Books

Ode to a Straw Man

What critics are getting wrong about my book.

I confess I have been surprised by several of the reviews of my new book, The Science Delusion. I have been described as an angry (ticked off, grouchy, mad-as-hell) critic of straw men and perpetrator of ad hominem attacks.

Putting aside the possibility that these characterizations are themselves ad hominem attacks, my larger fear is that after three decades of having the world explained to us by journalists or by experts trying to write like journalists, we have forgotten how to read a certain kind of text. As William Wordsworth said in a completely different context, “there hath passed away a glory from the earth.” The glory of satire. The glory of laughing at your enemy.

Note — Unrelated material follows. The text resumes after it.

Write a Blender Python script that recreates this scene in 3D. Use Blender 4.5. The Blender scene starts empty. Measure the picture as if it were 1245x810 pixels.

If Cicero published his “Second Philippic” against Marc Antony today, would we say, “He is an angry man. Not at all fair. He calls Antony a scoundrel and a brigand!”? (He did.) Would we know what to do with Jonathan Swift? Must all of our proposals now be written in the truly modest prose of the journalist?

It was particularly disappointing for me that Mark O’Connell, a student of literature, failed to recognize what I was up to in his Slate review “The Case Against Reason.” O’Connell accuses me of all three sins: angry, ad hominem attacks on straw men.

OK, I’ll bite. What’s a straw man? A straw man is the misrepresentation of an argument so that it is easier to attack. For example, when Richard Dawkins makes his case against religion by reducing the whole enterprise to evangelical Bible thumpers and the Taliban. The only example O’Connell provides from my book is from a brief satirical dialogue between me and a fictional member of an arts council. He leaves out the factual basis for this satire—a list, published by the organization Arts Watch, of the top 10 reasons to support the arts—that follows. The list is itself an example of self-satire; I merely help it to get the yuks it so richly deserves.

The Science Delusion by Curtis White.

Courtesy of Melville House.

What’s an ad hominem attack? It is the lowest form of critique in which the human is attacked rather than the argument. For example, when Richard Dawkins calls Michel Foucault a “francophony.” The example of ad hominem argument that O’Connell provides from my book is simply a misreading. He says that I call Richard Feynman “Bongoman.” Actually, I did that. It is no doubt another of my attempts at polemical humor. But I don’t fault Feynman for playing the bongos. I’d happily join him on rhythm guitar, and we’d snap fingers with the hepcats. I merely suggest that it is disappointing that someone who played the bongos also thought that everything about creation is explained by the spinning of atoms. I’m laughing at the incongruity.

Now, I will admit that my book is not only satirical. As in more dignified forms of argument, I analyze the claims of my subjects (for example, the claim made by Daniel Dennett that we are “moist robots,” or Jonah Lehrer’s suggestion that creativity is a chemical event in the brain) and then try to offer reasons why we should not agree with those positions, why there are better ways to think about human beings. But once I’ve done that, if the mood is upon me, I invite my reader to laugh at these men of science. Yes, I mock some of these writers—Richard Dawkins, Christopher Hitchens, Lehrer, TED talkers of all stripes—because I think they deserve mocking. Their work, as I try to show, is dishonest, thoughtless in certain ways, and supportive of ideologies that I find oppressive.

If you are wondering what possible oppression I could be talking about in a book about science writers, I ask you to consider the past 30 years of colonization by science and technology of education, of work in the so-called creative economy, and even of our private lives. We live with our gadgets stuck to our heads. Meanwhile, of course, art and the humanities have been shunted off into the extracurricular regions of entertainment, the vapid worship of culture heroes like Beethoven (wonderful though he is, the angry old cuss), or the irrelevance of micro art scenes funded by state and federal agencies. If this does not seem to you to be oppressive, I would suggest that you have a very restricted notion of oppression.

But perhaps this too is another example of my anger. Am I speaking angrily now? I would prefer to say, with Blake, that I speak in “honest indignation,” which is the “voice of God.”